Red Bull consultant Dr. Helmut Marko is feeling confident, claiming that his team should actually achieve a double victory, as Formula 1 heads to Mexico this weekend and Brazil the week after.
Marko was talking to Auto Motor und Sport ahead of the 2021 Mexican Grand Prix, an looked back at Max Verstappen’s win in Austin two weeks ago, where Sergio Perez also came third.
“The win was incredibly important from a moral point of view,” he said. “The last three races in general. We scored more points than calculated.
“We expected a tie at most, but more likely a deficit,” Marko revealed. “Now we have a lead of 12 points. We hope that the forecasts are correct. That we have a certain favorite position in Mexico and Brazil because of the engines.”
And whether he expected a win going forward, even in Brazil, Marko said: “Yes. It should actually be a double victory.

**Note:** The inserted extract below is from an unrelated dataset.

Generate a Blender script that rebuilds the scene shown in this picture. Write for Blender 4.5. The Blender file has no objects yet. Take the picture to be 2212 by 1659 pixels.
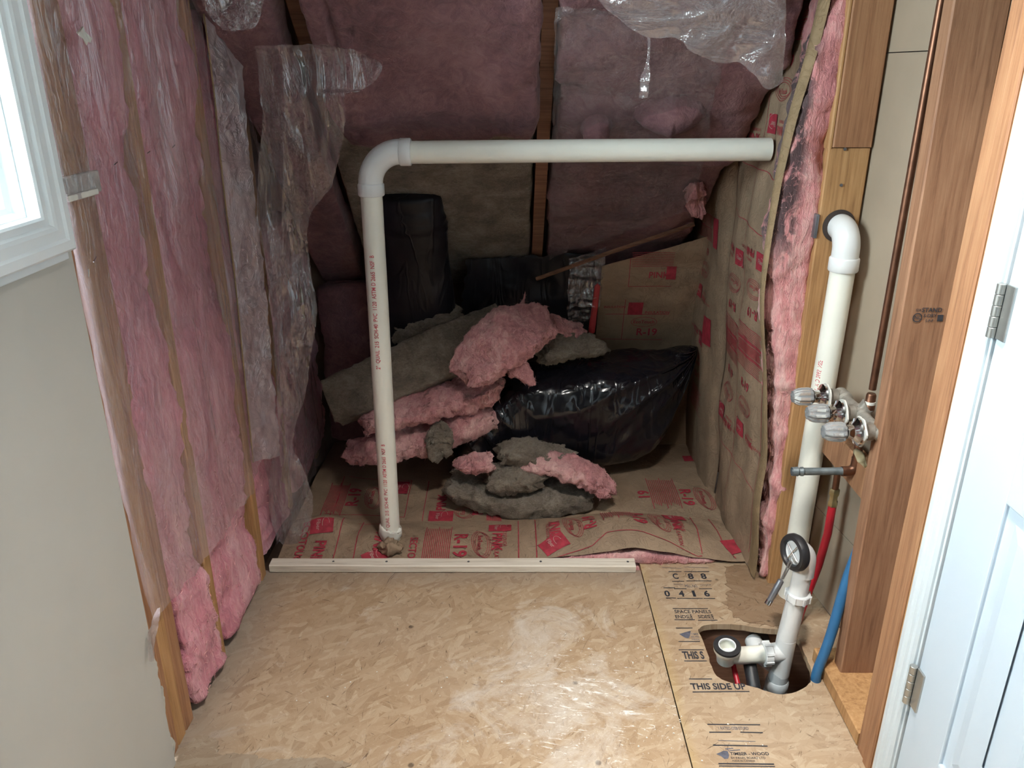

“The height is comparable to the Red Bull Ring,” the Austrian said of the Brazilian venue. “In Austin we saw that Mercedes’ superiority disappears if we put the car in the right window.
“In Sochi and Turkey it had a lot to do with the tyre temperature,” he pointed out and admitted: “In any case, we were not on an equal footing with Mercedes. In return, our points count turned out to be very satisfactory.”

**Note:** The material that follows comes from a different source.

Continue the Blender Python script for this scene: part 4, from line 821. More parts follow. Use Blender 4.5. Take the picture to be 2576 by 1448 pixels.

Racing has been close this year, with no one able to predict how the title protagonists, and their teams, would compare going into each race, with Mercedes struggling in Austin while everyone thought it was their race to lose, being a prime example of the volatile pecking order.
“The current status is that we are just behind Mercedes in terms of engine performance,” Marko said in this regards.
“With their lowering of the rear suspension, they have an advantage on long straights,” hinting at Mercedes’ rear suspension lowering mechanism.
“In the case of the chassis, it depends on the shape of the day,” but insisted: “The superiority that we had from France is gone.”
The 78-year-old former racing driver went on to address the elephant in the room, namely the engine situation going forward, with Mercedes suffering reliability problems evident of Valtteri Bottas’ six consumed Internal Combustion Engines to date.
“In normal races and without accidents, we can get away with our engines,” Marko confidently claimed. “Our level of information, our hope, is that Hamilton will have to switch again.”
The man in charge of Red Bull’s Driver Program expressed faith in his team’s power unit partner Honda, who are leaving F1 at the end of this season.
“So far we have been absolutely reliable with the Honda engine,” he assured.
“You are never immune from a defect. But the engine situation is certainly more reassuring on the Honda side than on the Mercedes side,” Marko maintained.